Five Good Covers presents five cross-genre reinterpretations of an oft-covered song.
Today marks the 108th anniversary of Billie Holiday’s birth. Her significance as a singer needs no elaboration from me; her songs speak for themselves, just as they have spoken to the souls of millions. “Strange Fruit” is considered her signature work, but a good argument has been made that “God Bless the Child” is of equal significance, with the added fillip of a sense of hope.
Born from an argument over money Holiday had with her mother, the song still has the zest of anger lain across it. But it also shows the way out; hard work, it’s implied, will bear its own fruit, both material and spiritual. The hope may not be powerfully warm, nor even all that self-evident, but it’s there, and it can help to lift you out and up.
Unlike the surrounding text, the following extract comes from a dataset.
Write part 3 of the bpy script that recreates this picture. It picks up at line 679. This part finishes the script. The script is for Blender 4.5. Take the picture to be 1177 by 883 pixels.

With more than five hundred covers produced and released over the years, it’s impossible to single out only five as being among the best. That’s why you’ll find six featured here, and believe me, it could have been sixty. We hope these half-dozen bring you all that Mama may have and Papa may have.
Harry Belafonte – God Bless the Child (Billie Holiday cover)
Harry Belafonte recorded “God Bless the Child” in 1958, making it one of the few covers Holiday could have heard before her premature death (Sam Cooke’s is another). I’d like to think she got to listen to it, and that she got no small pleasure out of it. Belafonte takes a jazz-blues approach, his singing as easy as sitting back in a platform rocker.
Aretha Franklin – God Bless the Child (Billie Holiday cover)
Aretha Franklin recorded “God Bless the Child” in 1962, when she was in her wilderness years with Columbia Records. They knew they had a great talent, but never quite got a handle on how to use it. But Franklin, all of twenty years old, had plenty of confidence in herself when she took on the song. Doubt it? Notice how she sings the words at the end: “I’ve got my own.”
Blood, Sweat & Tears – God Bless the Child (Billie Holiday cover)
Blood, Sweat & Tears’ self-titled second album had three top-five singles in “Spinning Wheel,” “And When I Die,” and “You’ve Made Me So Very Happy” (the latter two are covers, by the way). It also featured a cover of “God Bless the Child” that expanded the song’s audience into the rock ‘n’ roll world. It adds horns and force without subtracting a thing.
Diana Ross – God Bless the Child (Billie Holiday cover)
We would be a hundred percent remiss to exclude Diana Ross’s cover. It was Ross who played Holiday in Lady Sings the Blues, winding up with an Oscar nomination. In the words of one modern-day critic, “This is a brilliant, lived-in interpretation in which she, much like Anthony Hopkins did in NIXON, treads the ground of a well-known figure and by force of her own specific talent and fire lays claim the figure without having to turn in a shallow, Oscar-calibrated impersonation.” With her interpretation of the song, Ross stands proudly alongside Holiday rather than within her, and that does them both justice.
José James – God Bless the Child (Billie Holiday cover)
José James has done his part to haul jazz into the 21st century, adding elements of hip-hop, soul, funk, and more to his recordings. He’s also a fine student, releasing a tribute to Bill Withers and, in 2015, one to Billie Holiday called Yesterday I Had the Blues. His “God Bless the Child” manages to showcase the beauty of the song rather than the singer, even though James’ vocal is gorgeous.
Bettye LaVette – God Bless the Child (Billie Holiday cover)
We here at Cover Me have made no secret of our love for the covers of Bettye LaVette. The soul singer was a good four decades into her career before she started receiving all the accolades she’d long deserved, and she hasn’t slowed down in the two decades since. Sometimes it’s best to let the artist speak for herself, and that’s certainly the case with LaVette’s “God Bless the Child.” So I’ll just step back, and you can press play and close your eyes.